## What is asked
Find the lines that contain the word "high" and copy each one.
[BEGIN]
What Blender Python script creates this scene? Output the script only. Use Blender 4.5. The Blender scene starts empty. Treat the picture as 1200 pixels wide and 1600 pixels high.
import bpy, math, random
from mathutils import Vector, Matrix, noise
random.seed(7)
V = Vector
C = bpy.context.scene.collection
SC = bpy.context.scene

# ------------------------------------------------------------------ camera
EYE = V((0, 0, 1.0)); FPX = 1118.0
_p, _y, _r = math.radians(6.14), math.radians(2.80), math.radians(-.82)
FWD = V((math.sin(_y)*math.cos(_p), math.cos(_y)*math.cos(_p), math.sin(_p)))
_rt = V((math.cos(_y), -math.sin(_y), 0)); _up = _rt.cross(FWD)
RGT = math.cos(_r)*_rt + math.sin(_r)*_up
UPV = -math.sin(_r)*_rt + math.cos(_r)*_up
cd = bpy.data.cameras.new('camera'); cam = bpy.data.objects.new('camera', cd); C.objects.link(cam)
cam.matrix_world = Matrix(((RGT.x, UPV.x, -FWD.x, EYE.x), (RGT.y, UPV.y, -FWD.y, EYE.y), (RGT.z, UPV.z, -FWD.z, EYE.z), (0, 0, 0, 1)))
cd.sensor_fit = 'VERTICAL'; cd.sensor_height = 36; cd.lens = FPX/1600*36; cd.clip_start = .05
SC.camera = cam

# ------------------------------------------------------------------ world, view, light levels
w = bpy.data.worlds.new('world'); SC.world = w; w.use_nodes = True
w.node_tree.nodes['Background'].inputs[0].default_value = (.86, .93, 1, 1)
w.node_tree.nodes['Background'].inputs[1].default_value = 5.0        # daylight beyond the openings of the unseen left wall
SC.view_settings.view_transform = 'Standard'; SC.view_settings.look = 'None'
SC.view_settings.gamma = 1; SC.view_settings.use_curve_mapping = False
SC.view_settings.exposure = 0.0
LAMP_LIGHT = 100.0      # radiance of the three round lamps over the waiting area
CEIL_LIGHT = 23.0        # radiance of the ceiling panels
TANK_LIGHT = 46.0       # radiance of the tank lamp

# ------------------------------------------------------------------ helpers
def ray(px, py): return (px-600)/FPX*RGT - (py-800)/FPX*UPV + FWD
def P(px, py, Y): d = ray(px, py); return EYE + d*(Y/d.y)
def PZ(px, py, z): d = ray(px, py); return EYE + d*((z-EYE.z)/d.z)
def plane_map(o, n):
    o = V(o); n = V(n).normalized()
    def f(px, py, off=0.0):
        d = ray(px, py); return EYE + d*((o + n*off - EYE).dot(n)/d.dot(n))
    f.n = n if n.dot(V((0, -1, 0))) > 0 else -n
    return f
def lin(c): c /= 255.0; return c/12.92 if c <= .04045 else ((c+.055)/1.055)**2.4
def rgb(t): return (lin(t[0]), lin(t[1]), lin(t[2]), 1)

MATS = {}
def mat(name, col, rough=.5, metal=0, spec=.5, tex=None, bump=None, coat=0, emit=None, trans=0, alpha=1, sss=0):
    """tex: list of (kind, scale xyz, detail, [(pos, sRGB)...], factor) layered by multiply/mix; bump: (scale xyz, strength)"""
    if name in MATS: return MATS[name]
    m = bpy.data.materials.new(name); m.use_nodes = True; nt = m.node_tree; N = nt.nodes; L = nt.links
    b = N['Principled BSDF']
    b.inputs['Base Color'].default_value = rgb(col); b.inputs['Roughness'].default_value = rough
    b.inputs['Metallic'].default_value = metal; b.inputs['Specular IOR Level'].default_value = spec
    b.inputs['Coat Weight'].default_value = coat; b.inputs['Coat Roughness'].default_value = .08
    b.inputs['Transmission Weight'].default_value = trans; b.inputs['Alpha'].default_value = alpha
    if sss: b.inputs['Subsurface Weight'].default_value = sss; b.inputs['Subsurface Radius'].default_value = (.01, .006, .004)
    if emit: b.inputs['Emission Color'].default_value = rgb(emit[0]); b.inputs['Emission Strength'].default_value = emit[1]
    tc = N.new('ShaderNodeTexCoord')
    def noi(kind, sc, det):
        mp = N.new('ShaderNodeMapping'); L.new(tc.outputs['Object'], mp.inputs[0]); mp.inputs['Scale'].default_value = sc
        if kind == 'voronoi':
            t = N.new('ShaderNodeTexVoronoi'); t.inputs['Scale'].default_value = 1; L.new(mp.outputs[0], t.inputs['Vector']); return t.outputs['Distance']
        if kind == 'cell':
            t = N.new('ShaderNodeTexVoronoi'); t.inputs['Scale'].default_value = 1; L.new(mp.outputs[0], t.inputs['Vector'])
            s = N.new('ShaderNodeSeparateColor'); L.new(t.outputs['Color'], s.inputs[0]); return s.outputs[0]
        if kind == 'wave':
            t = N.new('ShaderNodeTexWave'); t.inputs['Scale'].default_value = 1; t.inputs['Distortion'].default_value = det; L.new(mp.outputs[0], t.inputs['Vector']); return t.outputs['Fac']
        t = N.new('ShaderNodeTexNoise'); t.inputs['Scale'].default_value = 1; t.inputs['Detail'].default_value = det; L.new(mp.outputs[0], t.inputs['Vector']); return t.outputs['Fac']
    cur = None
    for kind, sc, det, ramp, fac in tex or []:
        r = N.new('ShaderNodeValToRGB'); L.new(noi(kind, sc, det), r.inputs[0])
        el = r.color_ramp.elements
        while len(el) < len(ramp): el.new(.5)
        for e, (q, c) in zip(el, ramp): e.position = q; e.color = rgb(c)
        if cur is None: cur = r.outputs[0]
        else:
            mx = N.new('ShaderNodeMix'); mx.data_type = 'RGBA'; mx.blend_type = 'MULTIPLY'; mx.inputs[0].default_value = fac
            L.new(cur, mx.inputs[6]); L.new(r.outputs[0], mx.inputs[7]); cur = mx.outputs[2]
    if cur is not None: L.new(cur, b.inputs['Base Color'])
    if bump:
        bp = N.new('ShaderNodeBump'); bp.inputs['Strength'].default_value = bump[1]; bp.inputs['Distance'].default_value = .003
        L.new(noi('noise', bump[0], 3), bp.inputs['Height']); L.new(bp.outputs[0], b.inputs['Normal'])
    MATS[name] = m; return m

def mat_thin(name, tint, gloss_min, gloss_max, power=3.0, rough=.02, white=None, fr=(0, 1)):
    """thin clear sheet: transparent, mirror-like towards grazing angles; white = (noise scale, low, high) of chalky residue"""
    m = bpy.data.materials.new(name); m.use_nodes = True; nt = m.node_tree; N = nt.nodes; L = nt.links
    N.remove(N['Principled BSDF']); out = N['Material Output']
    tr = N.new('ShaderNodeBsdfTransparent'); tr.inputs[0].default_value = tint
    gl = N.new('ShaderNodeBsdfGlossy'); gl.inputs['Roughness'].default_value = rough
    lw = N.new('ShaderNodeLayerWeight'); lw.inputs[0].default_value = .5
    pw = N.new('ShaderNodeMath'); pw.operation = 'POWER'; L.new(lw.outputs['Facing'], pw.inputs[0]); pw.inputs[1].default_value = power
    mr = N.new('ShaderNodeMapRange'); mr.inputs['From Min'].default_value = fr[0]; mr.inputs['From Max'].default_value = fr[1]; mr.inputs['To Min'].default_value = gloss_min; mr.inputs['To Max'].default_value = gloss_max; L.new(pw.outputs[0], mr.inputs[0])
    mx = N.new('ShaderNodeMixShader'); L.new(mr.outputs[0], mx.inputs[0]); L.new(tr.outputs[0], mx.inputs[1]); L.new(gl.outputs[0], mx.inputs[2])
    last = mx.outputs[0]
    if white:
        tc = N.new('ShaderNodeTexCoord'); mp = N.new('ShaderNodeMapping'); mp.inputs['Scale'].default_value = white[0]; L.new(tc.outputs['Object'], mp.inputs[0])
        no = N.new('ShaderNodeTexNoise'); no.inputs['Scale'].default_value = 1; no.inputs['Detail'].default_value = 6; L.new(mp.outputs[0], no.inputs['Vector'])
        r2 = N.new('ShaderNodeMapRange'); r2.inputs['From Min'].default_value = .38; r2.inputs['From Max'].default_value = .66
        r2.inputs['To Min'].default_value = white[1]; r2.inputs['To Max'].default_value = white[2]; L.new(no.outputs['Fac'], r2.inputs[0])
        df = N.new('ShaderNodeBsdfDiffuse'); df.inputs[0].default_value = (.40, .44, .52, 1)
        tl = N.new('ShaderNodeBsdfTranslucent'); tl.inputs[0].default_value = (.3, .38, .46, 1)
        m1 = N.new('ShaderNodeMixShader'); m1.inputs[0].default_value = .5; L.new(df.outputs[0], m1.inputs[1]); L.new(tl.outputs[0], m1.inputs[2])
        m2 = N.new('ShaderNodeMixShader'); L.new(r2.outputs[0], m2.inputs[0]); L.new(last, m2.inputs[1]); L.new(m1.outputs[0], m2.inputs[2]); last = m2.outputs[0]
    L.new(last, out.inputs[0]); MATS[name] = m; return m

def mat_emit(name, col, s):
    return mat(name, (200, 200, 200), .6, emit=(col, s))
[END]
## Worked answer
What Blender Python script creates this scene? Output the script only. Use Blender 4.5. The Blender scene starts empty. Treat the picture as 1200 pixels wide and 1600 pixels high.
    """thin clear sheet: transparent, mirror-like towards grazing angles; white = (noise scale, low, high) of chalky residue"""